A high flying chief executive of companies across the UK, Europe and America has been elected chairman of Marlborough’s International Jazz Festival in a shake-up of its top team.
Graham Rivers (pictured) has taken over from Susie Fisher, who has held the post for the past three years, to keep it one beat ahead and ensure its future in the tough economic times facing the country.
He is a 60-year-old former executive at board level with sales and marketing expertise in a career with international technology and management service companies dating back to 1975, who describes himself as “allegedly retired.”
And in an exclusive interview with Marlborough News Online he praised Nick Fogg, the festival’s founder, and declared: “What he created has endured and evolved where others have fallen by the wayside.”
“Marlborough itself is a world known brand and identity which can be built up further through the web, social and digital media to reach an even bigger audience and attract more visitors to the event.”
Guitar-playing Mr Rivers, who lives in Chiseldon, added: “What I hope I can bring to the party is the experience and understanding I have gained and an affinity with music and entertainment from what I have been doing in recent years. And that will help to develop what is a very successful event anyway.”
“I want to bring a little more experience and time to help the festival move on in the tough economic times ahead. And I am looking forward to it.”
Paying tribute to Susie Fisher, Nick Fogg, twice Marlborough’s mayor, who was elected festival organiser, said: “Susie has done a great job as chairman.”
“She has led a disparate team of individuals with aplomb and good humour and has always ensured that the numbers match — a vital task in a festival where the finances can easily run out of control.”
“It’s good that she’s staying on the committee with a special role relating to sponsorship. We need her experience and abilities.”
And after the executive reshuffle on Tuesday, Susie, who followed Brian Ashley as chairman after serving on the executive for more than six years, said: “During these last three years we have successfully put together a strong volunteer committee that has vastly improved the overall organization and operation of the Festival.”
“After three years as chairman, I feel it is time to step aside so someone with new ideas and different skills can step in. I am certain we have found that person in Graham Rivers. I love Marlborough and the Jazz Festival and have volunteered to continue working on the committee in whatever capacity they feel I can be helpful.”
“As a charity, sponsorship is very important and I’m starting there.”
Despite his peripatetic career, Mr Rivers, who was born in Hilperton, near Trowbridge, has maintained a home for 18 years in Chiseldon for his wife and only daughter, who now lives in Canada.
He describes his music interests as catholic, including classical and opera, but has a special liking for traditional jazz. “If I’ve really got a sweet spot, it’s the blues,” he revealed. “I played the guitar badly and used to play the clarinet as a kid.”

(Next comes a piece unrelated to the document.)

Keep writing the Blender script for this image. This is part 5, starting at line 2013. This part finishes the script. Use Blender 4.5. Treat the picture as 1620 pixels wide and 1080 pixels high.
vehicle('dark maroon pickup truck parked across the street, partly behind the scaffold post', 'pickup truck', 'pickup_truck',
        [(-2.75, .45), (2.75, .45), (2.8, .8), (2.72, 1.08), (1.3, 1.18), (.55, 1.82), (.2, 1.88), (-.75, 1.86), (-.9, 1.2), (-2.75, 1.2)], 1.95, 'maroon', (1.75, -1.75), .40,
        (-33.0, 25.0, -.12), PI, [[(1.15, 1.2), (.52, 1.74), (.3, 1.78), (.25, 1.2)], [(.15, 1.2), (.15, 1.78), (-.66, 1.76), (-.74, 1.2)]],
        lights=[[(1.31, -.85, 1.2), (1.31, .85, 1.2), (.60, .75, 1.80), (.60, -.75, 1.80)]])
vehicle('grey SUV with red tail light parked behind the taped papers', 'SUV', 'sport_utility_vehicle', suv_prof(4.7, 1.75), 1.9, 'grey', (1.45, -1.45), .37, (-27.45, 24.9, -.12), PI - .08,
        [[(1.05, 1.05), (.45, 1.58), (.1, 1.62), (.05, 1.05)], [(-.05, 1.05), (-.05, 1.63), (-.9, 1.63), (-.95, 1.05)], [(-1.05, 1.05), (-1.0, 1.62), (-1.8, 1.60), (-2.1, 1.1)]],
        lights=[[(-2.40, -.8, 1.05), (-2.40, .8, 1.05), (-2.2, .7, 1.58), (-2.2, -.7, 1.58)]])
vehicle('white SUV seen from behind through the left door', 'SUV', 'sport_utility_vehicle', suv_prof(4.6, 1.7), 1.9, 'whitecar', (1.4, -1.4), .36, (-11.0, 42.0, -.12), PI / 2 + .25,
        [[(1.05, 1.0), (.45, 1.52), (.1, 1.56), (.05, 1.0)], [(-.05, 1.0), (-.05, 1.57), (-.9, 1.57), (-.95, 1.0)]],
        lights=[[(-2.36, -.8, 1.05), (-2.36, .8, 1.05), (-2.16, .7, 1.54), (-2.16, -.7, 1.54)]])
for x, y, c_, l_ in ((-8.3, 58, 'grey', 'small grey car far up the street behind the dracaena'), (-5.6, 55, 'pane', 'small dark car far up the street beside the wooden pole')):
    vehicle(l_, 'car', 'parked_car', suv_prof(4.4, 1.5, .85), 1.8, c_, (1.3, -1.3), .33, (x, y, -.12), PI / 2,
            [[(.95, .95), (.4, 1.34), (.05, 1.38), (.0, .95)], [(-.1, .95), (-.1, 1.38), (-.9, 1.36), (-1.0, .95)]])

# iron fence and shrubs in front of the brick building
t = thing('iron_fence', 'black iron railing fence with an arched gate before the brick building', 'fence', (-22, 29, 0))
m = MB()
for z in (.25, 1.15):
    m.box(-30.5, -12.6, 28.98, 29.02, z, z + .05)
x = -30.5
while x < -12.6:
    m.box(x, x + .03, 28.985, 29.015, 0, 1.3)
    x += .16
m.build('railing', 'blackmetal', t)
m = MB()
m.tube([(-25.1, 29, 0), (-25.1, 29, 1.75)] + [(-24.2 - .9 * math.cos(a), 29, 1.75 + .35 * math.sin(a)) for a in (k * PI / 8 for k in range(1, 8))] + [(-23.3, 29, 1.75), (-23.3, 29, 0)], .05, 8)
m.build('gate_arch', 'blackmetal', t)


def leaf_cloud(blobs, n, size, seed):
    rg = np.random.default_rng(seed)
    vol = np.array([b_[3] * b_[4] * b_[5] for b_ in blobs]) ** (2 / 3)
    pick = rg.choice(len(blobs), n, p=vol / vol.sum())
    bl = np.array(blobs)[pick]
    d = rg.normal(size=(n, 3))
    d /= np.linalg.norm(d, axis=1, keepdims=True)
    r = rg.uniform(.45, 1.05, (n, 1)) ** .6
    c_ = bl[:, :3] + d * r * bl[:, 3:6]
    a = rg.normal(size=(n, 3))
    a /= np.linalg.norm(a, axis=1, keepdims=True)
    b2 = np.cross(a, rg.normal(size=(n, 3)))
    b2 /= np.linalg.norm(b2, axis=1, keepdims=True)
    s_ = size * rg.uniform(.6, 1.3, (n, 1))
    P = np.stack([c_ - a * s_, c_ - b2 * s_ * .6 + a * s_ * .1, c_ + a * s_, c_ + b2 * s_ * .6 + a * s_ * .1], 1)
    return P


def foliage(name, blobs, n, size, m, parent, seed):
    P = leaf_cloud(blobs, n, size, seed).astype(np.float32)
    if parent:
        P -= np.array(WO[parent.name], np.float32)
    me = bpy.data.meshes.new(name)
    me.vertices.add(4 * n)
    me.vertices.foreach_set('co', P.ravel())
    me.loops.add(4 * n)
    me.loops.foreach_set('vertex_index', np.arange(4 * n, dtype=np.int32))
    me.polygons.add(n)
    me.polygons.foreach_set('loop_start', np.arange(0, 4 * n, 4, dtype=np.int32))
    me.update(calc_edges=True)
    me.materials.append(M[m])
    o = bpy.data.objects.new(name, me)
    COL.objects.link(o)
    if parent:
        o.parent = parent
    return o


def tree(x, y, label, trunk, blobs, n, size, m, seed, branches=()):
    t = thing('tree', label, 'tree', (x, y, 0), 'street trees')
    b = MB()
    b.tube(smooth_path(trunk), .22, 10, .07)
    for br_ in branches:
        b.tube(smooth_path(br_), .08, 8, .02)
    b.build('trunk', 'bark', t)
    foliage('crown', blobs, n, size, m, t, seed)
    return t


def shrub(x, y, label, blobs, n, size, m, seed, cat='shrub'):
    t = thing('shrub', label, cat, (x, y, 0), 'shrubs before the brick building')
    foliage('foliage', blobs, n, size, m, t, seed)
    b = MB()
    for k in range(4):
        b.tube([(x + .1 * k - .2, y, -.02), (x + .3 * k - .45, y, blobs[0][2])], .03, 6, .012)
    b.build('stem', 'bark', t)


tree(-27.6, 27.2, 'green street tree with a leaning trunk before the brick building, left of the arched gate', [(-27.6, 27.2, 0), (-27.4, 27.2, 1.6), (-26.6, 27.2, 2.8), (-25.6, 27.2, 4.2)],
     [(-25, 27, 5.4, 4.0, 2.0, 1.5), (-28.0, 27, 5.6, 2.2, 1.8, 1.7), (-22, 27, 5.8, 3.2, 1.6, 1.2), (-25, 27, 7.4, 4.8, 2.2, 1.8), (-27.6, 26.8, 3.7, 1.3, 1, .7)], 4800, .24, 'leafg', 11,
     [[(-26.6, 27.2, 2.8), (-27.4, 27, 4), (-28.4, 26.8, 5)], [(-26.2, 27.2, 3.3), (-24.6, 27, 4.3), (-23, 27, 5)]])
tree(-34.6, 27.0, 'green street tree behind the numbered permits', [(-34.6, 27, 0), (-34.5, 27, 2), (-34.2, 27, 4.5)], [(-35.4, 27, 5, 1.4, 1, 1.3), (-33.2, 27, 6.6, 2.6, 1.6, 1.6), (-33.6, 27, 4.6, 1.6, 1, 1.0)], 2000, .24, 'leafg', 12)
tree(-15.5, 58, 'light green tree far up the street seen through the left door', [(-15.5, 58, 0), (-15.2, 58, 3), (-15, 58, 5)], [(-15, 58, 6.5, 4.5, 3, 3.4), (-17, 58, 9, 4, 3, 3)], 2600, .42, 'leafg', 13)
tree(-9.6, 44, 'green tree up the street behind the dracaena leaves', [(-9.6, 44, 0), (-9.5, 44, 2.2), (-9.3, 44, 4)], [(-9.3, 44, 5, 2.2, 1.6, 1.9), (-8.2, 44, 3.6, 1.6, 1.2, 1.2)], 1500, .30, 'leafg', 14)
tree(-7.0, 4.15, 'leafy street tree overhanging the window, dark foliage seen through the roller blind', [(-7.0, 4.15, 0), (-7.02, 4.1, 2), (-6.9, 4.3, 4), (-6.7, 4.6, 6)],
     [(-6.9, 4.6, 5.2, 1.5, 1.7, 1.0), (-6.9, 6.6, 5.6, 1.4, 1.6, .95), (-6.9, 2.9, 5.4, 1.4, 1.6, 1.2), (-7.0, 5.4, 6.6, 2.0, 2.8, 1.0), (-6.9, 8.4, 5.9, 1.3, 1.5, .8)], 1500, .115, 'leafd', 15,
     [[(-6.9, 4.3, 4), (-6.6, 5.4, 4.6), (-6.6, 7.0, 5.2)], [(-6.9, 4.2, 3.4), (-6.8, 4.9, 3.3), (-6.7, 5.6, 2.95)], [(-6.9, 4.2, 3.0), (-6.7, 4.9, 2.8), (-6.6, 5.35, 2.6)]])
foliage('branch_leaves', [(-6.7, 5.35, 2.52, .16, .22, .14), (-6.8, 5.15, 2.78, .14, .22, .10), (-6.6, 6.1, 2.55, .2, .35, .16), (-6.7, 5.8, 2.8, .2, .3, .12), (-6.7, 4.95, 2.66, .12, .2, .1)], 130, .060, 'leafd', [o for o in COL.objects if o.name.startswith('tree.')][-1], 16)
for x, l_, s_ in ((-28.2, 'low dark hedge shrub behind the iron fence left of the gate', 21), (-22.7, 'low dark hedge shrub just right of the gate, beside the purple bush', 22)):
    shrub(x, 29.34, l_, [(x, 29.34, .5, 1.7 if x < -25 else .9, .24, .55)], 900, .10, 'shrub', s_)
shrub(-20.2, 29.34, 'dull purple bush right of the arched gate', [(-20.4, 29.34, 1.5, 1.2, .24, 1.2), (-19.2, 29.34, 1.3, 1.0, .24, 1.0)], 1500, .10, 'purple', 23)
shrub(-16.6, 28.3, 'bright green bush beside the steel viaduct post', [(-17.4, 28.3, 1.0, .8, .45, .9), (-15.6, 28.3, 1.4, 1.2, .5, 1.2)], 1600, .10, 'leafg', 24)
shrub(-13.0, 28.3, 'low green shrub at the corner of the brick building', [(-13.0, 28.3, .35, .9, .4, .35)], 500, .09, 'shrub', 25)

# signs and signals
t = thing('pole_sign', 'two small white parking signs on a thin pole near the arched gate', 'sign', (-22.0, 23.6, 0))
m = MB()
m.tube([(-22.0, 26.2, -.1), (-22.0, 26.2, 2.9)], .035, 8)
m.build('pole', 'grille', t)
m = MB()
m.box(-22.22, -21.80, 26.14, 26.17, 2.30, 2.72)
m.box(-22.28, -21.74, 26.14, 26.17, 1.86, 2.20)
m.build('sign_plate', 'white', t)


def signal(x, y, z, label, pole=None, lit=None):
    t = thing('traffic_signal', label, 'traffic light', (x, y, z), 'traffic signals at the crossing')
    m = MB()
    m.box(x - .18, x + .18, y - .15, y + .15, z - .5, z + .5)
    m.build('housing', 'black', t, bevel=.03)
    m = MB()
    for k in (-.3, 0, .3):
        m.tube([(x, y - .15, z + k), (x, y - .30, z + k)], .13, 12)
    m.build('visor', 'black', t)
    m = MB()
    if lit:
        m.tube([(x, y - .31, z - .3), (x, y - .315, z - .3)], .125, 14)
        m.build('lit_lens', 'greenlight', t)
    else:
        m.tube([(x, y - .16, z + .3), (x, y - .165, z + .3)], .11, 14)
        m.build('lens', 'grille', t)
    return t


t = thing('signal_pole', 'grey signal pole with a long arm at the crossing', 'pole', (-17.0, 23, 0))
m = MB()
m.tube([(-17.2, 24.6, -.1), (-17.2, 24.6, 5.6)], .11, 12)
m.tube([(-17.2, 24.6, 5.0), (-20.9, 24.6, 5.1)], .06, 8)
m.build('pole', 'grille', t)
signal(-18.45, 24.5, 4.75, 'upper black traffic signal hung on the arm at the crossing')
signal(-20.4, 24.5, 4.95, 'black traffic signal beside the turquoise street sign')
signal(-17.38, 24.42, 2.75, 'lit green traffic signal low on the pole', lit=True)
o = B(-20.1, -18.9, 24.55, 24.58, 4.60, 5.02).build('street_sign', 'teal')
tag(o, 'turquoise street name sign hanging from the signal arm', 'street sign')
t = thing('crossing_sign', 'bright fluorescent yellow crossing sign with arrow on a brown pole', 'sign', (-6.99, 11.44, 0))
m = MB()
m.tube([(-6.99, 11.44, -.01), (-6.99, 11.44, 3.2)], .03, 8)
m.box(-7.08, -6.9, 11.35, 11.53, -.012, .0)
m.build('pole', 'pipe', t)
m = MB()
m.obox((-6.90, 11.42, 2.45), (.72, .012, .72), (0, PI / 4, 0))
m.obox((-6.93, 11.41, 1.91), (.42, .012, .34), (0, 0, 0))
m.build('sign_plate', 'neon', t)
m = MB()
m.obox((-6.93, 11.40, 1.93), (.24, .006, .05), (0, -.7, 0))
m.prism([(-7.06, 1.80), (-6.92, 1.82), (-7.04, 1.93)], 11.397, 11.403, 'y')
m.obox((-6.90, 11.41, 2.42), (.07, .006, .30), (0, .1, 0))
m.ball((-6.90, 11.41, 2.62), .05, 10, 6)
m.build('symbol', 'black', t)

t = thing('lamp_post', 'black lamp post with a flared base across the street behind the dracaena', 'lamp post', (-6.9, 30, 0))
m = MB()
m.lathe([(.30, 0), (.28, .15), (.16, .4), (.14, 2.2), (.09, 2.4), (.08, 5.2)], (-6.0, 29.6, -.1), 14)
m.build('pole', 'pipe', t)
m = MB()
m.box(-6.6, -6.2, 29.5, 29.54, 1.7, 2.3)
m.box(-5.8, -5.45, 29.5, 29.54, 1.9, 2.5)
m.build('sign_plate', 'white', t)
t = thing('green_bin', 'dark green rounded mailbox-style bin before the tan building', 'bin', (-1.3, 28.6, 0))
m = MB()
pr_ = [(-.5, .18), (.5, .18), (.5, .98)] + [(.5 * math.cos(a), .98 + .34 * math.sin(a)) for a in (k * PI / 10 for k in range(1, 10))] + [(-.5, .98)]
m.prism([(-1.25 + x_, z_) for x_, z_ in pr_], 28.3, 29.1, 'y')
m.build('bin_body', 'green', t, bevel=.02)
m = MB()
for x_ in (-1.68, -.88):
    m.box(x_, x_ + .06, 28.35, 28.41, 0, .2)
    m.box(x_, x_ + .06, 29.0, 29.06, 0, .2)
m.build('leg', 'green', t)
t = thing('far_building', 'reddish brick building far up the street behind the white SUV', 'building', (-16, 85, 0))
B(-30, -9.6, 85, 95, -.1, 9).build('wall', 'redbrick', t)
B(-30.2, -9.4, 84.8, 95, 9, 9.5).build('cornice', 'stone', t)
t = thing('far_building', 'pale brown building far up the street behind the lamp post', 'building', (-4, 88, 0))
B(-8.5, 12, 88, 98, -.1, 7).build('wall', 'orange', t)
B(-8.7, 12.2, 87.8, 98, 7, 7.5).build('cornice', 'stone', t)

“With the guitar I can sit and strum quite happily to myself. And I find that quite soothing and enjoyable according to what the frustrations of the day may have been.”
He has concerns about the way jazz is defined, Amy Winehouse, classified as a jazz singer but seen by young people as a pop entertainer.
“There is a question of understanding what an amazing performer she was, a question of definition,” he pointed out. “The trouble with the entertainment business is that it is sold as a commercial product when, in fact, it is something very special.”
“In some ways perhaps that’s because, if you look through any dictionary of quotations, music appears so many times and is usually linked either to a romantic engagement or to some form of inspiration.”
“So dear old Shakespeare is quoted so very many times – ‘If music be the food of love play’ but not the rest of the quotation, ‘Give me excess of it; that surfeiting, the appetite may sicken, and so die’.”
“What I chuckle about is Samuel Pepys. One of his diary entries said, ‘Music and women – two things I cannot but give way to, whatever my business…’.”
Nevertheless, the sharp end of the economy remains in his sights.
“What has happened in the broadest sense is the creation of an excess of debt,” he said. “We all get overweight, so we’ve got to slim down, we’ve all go on diet and we will come through the recession OK.”
“We have to recognise too that money is tight for people as we continue to build on what the Jazz Festival is all about, which is delivering a fantastic array of music and bands to people at a very fair price and with open access to everyone.”